__Dataset content__
################
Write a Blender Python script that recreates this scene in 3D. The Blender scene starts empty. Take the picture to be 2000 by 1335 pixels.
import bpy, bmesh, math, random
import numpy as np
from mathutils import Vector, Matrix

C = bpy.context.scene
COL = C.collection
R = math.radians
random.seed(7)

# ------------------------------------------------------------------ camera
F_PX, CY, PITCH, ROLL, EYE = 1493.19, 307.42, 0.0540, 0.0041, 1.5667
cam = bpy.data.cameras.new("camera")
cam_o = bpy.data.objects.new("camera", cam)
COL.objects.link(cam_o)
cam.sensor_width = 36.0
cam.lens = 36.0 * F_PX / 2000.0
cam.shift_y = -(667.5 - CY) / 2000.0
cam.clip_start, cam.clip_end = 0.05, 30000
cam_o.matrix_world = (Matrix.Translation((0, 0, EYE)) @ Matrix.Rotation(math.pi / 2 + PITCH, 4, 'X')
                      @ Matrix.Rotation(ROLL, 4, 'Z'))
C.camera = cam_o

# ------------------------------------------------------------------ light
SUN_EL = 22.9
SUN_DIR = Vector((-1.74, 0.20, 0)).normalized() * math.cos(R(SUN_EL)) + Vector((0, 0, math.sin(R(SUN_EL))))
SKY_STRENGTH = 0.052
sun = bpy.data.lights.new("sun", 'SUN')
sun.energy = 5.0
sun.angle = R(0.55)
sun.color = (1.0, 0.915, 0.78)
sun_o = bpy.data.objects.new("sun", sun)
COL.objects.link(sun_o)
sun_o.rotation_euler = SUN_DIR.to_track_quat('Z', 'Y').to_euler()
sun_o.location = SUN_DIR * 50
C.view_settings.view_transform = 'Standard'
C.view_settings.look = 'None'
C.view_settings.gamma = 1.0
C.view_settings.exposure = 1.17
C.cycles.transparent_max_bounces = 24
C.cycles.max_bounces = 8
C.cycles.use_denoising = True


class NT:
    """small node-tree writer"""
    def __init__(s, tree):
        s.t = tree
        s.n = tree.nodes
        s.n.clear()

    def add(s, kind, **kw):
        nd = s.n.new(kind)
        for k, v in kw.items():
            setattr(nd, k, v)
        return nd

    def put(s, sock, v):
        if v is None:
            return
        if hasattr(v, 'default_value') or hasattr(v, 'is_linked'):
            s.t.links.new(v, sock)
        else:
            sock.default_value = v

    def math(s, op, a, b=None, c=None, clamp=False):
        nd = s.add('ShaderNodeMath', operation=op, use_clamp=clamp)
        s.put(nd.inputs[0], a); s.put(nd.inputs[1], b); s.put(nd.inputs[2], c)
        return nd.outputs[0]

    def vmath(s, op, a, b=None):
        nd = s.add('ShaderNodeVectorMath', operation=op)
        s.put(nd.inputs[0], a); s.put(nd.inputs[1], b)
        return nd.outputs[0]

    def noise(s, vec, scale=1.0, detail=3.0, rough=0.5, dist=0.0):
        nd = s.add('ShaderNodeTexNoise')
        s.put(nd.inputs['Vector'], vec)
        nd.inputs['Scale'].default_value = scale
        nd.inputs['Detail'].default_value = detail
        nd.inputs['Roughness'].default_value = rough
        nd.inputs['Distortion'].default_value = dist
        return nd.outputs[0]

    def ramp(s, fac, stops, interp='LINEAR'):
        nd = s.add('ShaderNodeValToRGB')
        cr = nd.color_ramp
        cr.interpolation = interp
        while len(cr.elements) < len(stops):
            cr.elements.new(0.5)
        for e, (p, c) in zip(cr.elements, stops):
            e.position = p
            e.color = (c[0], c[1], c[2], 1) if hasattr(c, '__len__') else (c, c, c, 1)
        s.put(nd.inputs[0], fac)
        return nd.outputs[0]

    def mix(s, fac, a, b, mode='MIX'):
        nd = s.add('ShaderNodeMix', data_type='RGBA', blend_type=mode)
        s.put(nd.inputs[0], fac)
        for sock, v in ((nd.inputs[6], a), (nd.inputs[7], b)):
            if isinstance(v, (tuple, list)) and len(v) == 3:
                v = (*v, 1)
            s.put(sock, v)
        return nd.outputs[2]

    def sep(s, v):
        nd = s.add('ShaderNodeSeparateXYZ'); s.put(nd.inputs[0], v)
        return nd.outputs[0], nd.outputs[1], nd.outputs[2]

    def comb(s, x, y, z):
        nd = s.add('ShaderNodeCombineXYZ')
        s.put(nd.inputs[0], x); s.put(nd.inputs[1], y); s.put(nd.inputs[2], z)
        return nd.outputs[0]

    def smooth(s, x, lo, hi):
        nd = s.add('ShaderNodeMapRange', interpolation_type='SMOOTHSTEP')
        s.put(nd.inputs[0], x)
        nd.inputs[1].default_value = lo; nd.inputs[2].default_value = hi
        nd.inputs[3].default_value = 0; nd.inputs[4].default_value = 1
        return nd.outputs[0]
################
Restate the whole listing exactly.

Write a Blender Python script that recreates this scene in 3D. The Blender scene starts empty. Take the picture to be 2000 by 1335 pixels.
import bpy, bmesh, math, random
import numpy as np
from mathutils import Vector, Matrix

C = bpy.context.scene
COL = C.collection
R = math.radians
random.seed(7)

# ------------------------------------------------------------------ camera
F_PX, CY, PITCH, ROLL, EYE = 1493.19, 307.42, 0.0540, 0.0041, 1.5667
cam = bpy.data.cameras.new("camera")
cam_o = bpy.data.objects.new("camera", cam)
COL.objects.link(cam_o)
cam.sensor_width = 36.0
cam.lens = 36.0 * F_PX / 2000.0
cam.shift_y = -(667.5 - CY) / 2000.0
cam.clip_start, cam.clip_end = 0.05, 30000
cam_o.matrix_world = (Matrix.Translation((0, 0, EYE)) @ Matrix.Rotation(math.pi / 2 + PITCH, 4, 'X')
                      @ Matrix.Rotation(ROLL, 4, 'Z'))
C.camera = cam_o

# ------------------------------------------------------------------ light
SUN_EL = 22.9
SUN_DIR = Vector((-1.74, 0.20, 0)).normalized() * math.cos(R(SUN_EL)) + Vector((0, 0, math.sin(R(SUN_EL))))
SKY_STRENGTH = 0.052
sun = bpy.data.lights.new("sun", 'SUN')
sun.energy = 5.0
sun.angle = R(0.55)
sun.color = (1.0, 0.915, 0.78)
sun_o = bpy.data.objects.new("sun", sun)
COL.objects.link(sun_o)
sun_o.rotation_euler = SUN_DIR.to_track_quat('Z', 'Y').to_euler()
sun_o.location = SUN_DIR * 50
C.view_settings.view_transform = 'Standard'
C.view_settings.look = 'None'
C.view_settings.gamma = 1.0
C.view_settings.exposure = 1.17
C.cycles.transparent_max_bounces = 24
C.cycles.max_bounces = 8
C.cycles.use_denoising = True


class NT:
    """small node-tree writer"""
    def __init__(s, tree):
        s.t = tree
        s.n = tree.nodes
        s.n.clear()

    def add(s, kind, **kw):
        nd = s.n.new(kind)
        for k, v in kw.items():
            setattr(nd, k, v)
        return nd

    def put(s, sock, v):
        if v is None:
            return
        if hasattr(v, 'default_value') or hasattr(v, 'is_linked'):
            s.t.links.new(v, sock)
        else:
            sock.default_value = v

    def math(s, op, a, b=None, c=None, clamp=False):
        nd = s.add('ShaderNodeMath', operation=op, use_clamp=clamp)
        s.put(nd.inputs[0], a); s.put(nd.inputs[1], b); s.put(nd.inputs[2], c)
        return nd.outputs[0]

    def vmath(s, op, a, b=None):
        nd = s.add('ShaderNodeVectorMath', operation=op)
        s.put(nd.inputs[0], a); s.put(nd.inputs[1], b)
        return nd.outputs[0]

    def noise(s, vec, scale=1.0, detail=3.0, rough=0.5, dist=0.0):
        nd = s.add('ShaderNodeTexNoise')
        s.put(nd.inputs['Vector'], vec)
        nd.inputs['Scale'].default_value = scale
        nd.inputs['Detail'].default_value = detail
        nd.inputs['Roughness'].default_value = rough
        nd.inputs['Distortion'].default_value = dist
        return nd.outputs[0]

    def ramp(s, fac, stops, interp='LINEAR'):
        nd = s.add('ShaderNodeValToRGB')
        cr = nd.color_ramp
        cr.interpolation = interp
        while len(cr.elements) < len(stops):
            cr.elements.new(0.5)
        for e, (p, c) in zip(cr.elements, stops):
            e.position = p
            e.color = (c[0], c[1], c[2], 1) if hasattr(c, '__len__') else (c, c, c, 1)
        s.put(nd.inputs[0], fac)
        return nd.outputs[0]

    def mix(s, fac, a, b, mode='MIX'):
        nd = s.add('ShaderNodeMix', data_type='RGBA', blend_type=mode)
        s.put(nd.inputs[0], fac)
        for sock, v in ((nd.inputs[6], a), (nd.inputs[7], b)):
            if isinstance(v, (tuple, list)) and len(v) == 3:
                v = (*v, 1)
            s.put(sock, v)
        return nd.outputs[2]

    def sep(s, v):
        nd = s.add('ShaderNodeSeparateXYZ'); s.put(nd.inputs[0], v)
        return nd.outputs[0], nd.outputs[1], nd.outputs[2]

    def comb(s, x, y, z):
        nd = s.add('ShaderNodeCombineXYZ')
        s.put(nd.inputs[0], x); s.put(nd.inputs[1], y); s.put(nd.inputs[2], z)
        return nd.outputs[0]

    def smooth(s, x, lo, hi):
        nd = s.add('ShaderNodeMapRange', interpolation_type='SMOOTHSTEP')
        s.put(nd.inputs[0], x)
        nd.inputs[1].default_value = lo; nd.inputs[2].default_value = hi
        nd.inputs[3].default_value = 0; nd.inputs[4].default_value = 1
        return nd.outputs[0]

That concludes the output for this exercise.